OTOH there are more police shootings per day in the US than per year in the UK.
If you take population size into account that is 6000% more fatal police shootings in the US compared to the UK.
Then you have to consider that it took the armed police 7 minutes to respond and kill the terrorists, that's an extraordinarily good response time by any measure.
Absolutely this. I've seen what happens when all police are habitually armed in the US - an endless stream of dubiously-justified shootings (particularly of black people and the mentally ill), and catastrophic consequences like Fergusson. No thanks, do not want. It's far too premature to let a tiny minority of nutcases bounce us into following that example.
Incidentally, it used to be that firearms were issued to ordinary cops on an ad-hoc basis. The reason we now have specialised firearms officers is that it turned out everyday cops were such terrible shots. The Stephen Waldorf case was a turning point, weirdly enough, apparently not because they shot the wrong guy, but because despite firing hundreds of rounds only a handful hit the (innocent) target and they failed to kill him.
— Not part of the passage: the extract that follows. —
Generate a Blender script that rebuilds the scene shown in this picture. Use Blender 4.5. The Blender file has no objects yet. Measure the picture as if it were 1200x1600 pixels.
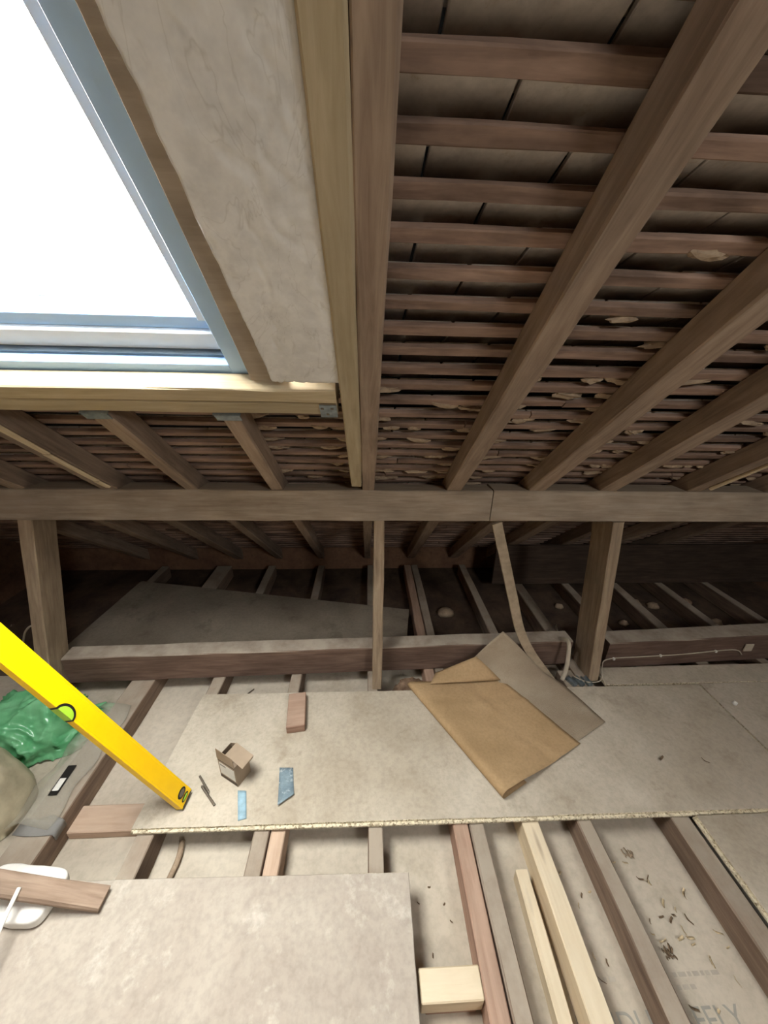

Maybe we could use more specialised firearms cops, especially outside London, but the system we currently have still seems the least-bad option, to me.
Also, I think the arguments over 'shoot to kill' policies are very confused, as people don't seem to know what they actually mean by that expression.
I do favour more restrictions on where motorised vehicles are allowed to go (more could be done to keep them away from areas crowded with pedestrians), but while that might help a tiny bit with terror attacks it's just something I'd like to see anyway.